## [GIVEN REQUEST]
Find each line holding the word "picture" and give the number of such lines, nothing else.

## [TASK INPUTS]
= = = =

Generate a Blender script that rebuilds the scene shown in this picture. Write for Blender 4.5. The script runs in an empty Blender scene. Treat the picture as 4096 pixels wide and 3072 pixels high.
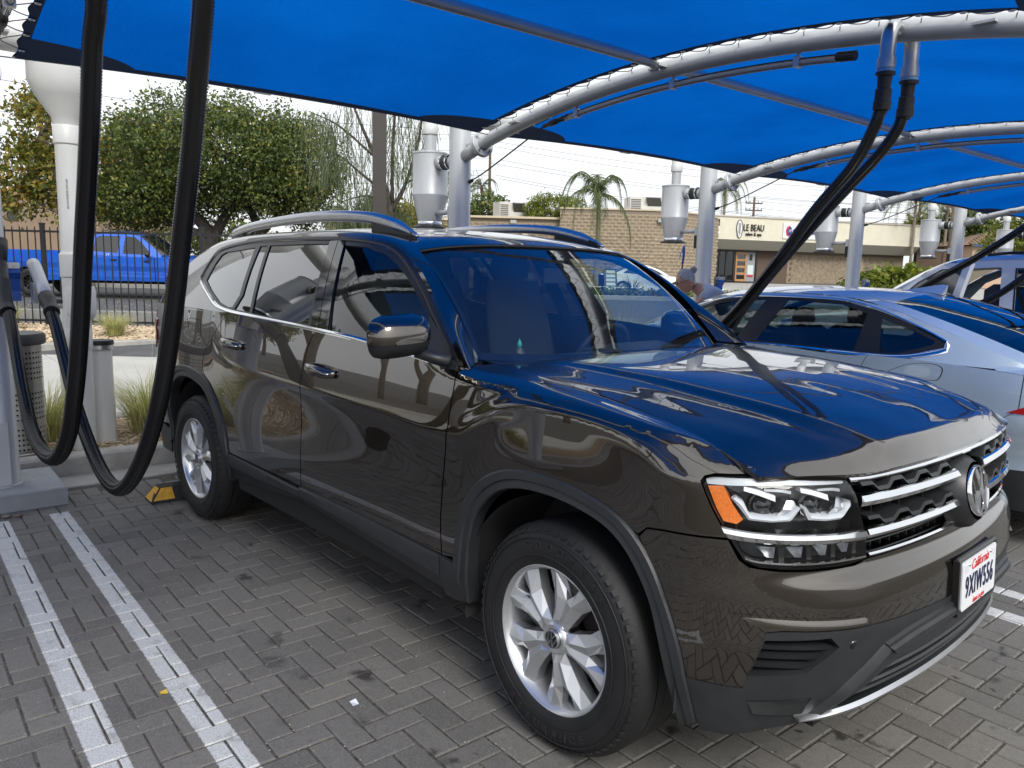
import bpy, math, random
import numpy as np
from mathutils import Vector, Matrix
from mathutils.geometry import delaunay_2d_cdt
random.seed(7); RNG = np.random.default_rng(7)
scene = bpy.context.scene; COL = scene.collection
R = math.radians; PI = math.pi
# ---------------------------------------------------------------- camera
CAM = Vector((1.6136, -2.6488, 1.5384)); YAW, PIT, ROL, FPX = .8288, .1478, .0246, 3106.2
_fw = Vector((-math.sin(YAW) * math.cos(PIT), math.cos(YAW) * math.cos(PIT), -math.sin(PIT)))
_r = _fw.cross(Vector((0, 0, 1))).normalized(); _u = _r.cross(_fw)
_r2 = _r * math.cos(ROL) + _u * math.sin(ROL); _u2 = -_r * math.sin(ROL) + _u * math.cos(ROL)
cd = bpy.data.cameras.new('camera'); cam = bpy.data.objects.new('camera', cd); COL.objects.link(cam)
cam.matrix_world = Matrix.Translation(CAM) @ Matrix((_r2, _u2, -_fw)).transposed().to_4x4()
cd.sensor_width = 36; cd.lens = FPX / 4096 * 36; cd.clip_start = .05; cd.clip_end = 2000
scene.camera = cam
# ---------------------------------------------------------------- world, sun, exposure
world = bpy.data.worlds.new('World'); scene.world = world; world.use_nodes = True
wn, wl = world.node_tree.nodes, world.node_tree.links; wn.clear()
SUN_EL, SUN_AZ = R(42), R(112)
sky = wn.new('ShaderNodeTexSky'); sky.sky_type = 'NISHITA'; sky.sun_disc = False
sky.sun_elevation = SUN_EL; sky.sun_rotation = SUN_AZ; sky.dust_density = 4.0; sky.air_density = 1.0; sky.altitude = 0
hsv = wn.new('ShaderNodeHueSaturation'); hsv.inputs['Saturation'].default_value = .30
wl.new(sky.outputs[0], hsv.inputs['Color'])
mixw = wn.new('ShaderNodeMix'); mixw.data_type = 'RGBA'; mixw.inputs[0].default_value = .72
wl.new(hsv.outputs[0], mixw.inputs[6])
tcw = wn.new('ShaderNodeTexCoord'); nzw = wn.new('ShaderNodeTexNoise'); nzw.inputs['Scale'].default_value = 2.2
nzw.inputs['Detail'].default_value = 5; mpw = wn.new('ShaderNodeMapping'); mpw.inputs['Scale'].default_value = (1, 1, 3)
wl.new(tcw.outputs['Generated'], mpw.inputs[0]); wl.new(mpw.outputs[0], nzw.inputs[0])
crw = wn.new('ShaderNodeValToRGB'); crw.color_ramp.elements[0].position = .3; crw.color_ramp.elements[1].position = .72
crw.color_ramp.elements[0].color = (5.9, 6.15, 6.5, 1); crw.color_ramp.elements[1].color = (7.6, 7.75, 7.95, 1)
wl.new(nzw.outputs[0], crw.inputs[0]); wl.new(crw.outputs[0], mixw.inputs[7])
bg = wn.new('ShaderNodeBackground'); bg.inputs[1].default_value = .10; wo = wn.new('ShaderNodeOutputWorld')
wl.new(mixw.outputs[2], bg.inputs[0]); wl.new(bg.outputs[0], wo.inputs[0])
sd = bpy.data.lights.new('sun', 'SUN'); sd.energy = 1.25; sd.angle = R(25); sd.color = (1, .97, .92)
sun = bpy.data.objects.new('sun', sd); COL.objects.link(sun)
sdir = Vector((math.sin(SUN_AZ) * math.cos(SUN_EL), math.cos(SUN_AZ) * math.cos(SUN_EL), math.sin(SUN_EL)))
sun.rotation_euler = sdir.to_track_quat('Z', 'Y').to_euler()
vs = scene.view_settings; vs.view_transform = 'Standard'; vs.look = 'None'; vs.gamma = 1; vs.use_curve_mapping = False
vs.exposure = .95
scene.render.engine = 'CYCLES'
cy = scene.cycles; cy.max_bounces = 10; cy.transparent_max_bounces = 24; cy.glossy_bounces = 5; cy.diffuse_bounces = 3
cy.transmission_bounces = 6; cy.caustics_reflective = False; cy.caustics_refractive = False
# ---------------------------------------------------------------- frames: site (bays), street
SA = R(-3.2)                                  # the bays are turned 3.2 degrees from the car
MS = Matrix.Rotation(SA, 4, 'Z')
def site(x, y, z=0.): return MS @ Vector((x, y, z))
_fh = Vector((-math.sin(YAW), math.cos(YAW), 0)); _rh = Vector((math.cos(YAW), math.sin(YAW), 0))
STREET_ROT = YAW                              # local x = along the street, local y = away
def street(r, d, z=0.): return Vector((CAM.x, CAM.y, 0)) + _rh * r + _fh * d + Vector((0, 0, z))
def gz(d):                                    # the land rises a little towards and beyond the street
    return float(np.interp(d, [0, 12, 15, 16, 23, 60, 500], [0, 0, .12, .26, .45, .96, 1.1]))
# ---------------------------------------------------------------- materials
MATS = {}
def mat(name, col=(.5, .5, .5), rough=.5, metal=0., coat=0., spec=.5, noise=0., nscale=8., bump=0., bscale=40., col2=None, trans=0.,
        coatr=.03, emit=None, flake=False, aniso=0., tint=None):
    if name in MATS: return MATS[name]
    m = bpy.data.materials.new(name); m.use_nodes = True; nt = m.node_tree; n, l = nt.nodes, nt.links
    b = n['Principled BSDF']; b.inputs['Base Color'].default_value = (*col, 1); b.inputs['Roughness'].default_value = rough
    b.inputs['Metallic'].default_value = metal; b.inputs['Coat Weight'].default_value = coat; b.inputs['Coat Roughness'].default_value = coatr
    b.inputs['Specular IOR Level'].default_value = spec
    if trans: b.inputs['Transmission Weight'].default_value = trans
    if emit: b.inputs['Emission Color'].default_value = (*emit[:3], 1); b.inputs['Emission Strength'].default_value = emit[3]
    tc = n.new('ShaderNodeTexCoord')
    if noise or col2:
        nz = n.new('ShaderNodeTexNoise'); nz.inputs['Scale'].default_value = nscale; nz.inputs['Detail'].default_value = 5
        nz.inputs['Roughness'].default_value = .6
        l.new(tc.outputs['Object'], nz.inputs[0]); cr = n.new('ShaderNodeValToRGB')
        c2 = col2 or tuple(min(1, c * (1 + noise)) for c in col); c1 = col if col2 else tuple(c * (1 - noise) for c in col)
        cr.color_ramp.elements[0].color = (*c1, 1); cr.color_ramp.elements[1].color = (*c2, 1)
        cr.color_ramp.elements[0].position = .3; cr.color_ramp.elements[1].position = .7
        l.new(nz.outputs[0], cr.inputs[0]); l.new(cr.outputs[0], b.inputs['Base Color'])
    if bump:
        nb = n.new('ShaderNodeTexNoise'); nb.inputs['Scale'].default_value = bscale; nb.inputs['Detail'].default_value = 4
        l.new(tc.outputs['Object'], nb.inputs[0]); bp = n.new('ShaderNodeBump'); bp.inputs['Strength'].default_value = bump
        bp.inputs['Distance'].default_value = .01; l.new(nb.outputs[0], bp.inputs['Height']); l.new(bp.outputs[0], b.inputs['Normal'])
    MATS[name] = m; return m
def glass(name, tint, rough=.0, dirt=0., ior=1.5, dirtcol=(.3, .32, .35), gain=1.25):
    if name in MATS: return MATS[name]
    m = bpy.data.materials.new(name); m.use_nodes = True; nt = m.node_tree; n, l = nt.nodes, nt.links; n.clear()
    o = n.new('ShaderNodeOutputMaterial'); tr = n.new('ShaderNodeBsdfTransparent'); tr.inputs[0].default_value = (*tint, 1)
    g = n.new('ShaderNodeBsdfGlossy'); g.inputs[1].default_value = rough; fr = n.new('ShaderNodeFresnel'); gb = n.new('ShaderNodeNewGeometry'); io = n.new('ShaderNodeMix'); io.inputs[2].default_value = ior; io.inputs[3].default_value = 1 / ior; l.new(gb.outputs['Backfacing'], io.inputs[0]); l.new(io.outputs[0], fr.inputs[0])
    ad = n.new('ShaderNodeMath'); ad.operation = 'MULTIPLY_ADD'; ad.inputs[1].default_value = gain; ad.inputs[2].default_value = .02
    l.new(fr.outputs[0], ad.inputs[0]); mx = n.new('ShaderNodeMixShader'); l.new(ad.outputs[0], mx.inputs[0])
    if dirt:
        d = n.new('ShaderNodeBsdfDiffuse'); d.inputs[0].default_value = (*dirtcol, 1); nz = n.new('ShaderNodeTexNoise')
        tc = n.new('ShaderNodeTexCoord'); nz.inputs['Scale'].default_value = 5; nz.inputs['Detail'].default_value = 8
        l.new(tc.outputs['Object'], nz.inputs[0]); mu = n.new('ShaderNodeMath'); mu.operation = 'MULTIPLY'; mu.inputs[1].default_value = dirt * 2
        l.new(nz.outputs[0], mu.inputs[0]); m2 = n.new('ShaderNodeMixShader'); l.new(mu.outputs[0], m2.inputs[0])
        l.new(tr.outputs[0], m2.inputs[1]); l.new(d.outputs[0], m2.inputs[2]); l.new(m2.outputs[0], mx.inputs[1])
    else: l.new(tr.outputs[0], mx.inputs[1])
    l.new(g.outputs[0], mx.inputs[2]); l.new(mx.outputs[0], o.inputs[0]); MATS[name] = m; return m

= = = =

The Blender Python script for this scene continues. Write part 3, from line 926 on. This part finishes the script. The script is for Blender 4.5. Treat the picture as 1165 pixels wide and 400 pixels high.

= = = =

## [REPLY]
2